> **What is expected**:
Copy only this: the line containing "What Blender Python", the line containing "COL = scene.collection", and every line between them, exactly as written.

A run of records:
= = = = =

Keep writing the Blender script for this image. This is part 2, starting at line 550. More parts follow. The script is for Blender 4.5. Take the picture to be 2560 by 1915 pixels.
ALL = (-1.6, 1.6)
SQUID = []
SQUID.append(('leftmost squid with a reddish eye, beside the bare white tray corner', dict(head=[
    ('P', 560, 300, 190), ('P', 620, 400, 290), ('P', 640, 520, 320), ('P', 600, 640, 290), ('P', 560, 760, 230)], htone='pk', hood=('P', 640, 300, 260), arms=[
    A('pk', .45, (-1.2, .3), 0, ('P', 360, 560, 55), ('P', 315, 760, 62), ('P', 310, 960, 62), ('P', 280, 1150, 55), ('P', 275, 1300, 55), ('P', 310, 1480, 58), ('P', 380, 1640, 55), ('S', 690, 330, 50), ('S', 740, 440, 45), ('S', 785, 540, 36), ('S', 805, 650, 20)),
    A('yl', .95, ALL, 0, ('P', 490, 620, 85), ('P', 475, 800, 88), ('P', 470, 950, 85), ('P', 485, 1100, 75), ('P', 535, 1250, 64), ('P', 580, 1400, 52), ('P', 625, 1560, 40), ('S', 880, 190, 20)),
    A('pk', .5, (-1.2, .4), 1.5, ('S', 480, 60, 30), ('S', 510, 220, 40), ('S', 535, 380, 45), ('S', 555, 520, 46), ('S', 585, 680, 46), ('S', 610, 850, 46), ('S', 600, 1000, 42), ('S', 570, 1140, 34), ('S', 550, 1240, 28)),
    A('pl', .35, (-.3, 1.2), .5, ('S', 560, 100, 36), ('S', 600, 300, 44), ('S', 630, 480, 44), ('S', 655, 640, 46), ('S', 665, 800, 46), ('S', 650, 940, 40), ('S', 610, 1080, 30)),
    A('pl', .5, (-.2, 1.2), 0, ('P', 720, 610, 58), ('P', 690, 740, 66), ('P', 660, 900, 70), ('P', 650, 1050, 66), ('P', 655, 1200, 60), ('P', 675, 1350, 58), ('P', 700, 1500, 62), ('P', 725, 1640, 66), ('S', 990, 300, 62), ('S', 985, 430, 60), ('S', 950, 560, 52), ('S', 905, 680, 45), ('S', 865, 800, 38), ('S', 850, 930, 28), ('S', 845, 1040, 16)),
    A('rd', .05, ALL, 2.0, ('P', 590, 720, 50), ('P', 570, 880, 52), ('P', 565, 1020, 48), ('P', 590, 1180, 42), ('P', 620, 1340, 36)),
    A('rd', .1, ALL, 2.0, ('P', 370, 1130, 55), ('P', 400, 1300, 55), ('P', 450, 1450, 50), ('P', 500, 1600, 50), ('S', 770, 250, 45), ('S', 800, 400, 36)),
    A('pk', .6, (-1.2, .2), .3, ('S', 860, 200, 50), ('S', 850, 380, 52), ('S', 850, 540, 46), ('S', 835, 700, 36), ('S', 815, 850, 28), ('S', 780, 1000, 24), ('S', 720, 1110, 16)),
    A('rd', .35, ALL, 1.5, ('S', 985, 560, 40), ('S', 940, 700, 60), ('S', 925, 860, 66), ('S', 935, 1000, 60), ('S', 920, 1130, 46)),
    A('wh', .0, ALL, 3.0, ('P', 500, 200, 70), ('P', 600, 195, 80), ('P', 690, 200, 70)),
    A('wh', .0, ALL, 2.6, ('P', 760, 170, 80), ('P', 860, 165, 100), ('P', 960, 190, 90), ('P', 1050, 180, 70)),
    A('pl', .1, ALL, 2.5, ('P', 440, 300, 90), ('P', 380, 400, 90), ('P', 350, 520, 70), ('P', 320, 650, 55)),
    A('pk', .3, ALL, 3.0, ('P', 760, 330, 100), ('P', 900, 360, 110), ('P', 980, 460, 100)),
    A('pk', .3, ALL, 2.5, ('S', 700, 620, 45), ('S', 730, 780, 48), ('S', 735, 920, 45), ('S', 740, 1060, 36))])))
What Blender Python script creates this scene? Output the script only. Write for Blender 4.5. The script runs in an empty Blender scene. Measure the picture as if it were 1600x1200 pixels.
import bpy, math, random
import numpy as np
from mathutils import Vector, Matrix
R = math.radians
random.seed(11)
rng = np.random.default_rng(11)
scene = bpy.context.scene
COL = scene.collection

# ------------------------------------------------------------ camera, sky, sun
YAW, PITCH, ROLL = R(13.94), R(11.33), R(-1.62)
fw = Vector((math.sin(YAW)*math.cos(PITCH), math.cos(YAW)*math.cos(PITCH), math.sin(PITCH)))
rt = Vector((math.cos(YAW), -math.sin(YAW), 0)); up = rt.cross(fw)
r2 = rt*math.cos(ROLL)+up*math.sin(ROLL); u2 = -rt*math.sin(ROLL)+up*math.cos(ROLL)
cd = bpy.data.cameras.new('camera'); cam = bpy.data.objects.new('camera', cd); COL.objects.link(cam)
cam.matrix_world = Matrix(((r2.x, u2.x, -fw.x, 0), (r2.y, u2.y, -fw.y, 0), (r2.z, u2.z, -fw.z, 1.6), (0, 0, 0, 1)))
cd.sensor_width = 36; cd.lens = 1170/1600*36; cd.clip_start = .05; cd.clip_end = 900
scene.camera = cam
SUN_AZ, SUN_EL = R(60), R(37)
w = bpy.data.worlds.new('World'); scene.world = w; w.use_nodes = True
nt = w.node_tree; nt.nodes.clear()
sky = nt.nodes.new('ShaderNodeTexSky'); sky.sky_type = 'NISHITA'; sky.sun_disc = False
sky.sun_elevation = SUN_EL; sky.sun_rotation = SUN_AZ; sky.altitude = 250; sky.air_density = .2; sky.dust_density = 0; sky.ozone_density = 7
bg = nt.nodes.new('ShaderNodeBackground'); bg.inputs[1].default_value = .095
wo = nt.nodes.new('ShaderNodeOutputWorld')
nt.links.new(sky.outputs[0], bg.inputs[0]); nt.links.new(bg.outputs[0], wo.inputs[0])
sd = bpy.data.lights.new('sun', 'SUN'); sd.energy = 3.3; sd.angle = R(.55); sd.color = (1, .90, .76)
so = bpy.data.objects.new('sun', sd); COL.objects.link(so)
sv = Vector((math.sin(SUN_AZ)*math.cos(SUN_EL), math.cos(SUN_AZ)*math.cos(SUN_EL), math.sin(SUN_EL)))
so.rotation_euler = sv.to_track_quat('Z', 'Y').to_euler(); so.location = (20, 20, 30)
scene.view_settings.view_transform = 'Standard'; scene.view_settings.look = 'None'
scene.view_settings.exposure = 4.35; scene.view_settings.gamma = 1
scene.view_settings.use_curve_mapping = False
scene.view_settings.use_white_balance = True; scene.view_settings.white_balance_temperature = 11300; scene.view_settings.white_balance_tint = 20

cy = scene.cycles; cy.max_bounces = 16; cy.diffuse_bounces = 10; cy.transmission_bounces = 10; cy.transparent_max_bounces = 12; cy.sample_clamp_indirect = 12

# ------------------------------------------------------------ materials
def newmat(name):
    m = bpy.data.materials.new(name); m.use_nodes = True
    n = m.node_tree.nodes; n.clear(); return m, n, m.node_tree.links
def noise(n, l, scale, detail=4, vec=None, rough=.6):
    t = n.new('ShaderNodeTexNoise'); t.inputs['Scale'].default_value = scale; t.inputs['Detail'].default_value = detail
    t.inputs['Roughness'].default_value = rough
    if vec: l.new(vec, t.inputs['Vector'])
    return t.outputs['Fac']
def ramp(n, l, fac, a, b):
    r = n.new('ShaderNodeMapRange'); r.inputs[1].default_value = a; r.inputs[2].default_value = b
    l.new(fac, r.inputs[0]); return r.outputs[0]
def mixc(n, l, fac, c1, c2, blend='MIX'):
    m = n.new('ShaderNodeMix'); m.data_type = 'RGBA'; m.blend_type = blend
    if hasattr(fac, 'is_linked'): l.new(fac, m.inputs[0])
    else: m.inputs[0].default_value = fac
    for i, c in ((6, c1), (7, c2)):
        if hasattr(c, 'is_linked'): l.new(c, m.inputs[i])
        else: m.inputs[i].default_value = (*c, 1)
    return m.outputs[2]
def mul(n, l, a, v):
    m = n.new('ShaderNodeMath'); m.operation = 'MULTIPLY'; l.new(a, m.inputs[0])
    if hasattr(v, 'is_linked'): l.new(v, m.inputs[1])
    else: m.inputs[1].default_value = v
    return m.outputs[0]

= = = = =

> **Finished task**:
What Blender Python script creates this scene? Output the script only. Write for Blender 4.5. The script runs in an empty Blender scene. Measure the picture as if it were 1600x1200 pixels.
import bpy, math, random
import numpy as np
from mathutils import Vector, Matrix
R = math.radians
random.seed(11)
rng = np.random.default_rng(11)
scene = bpy.context.scene
COL = scene.collection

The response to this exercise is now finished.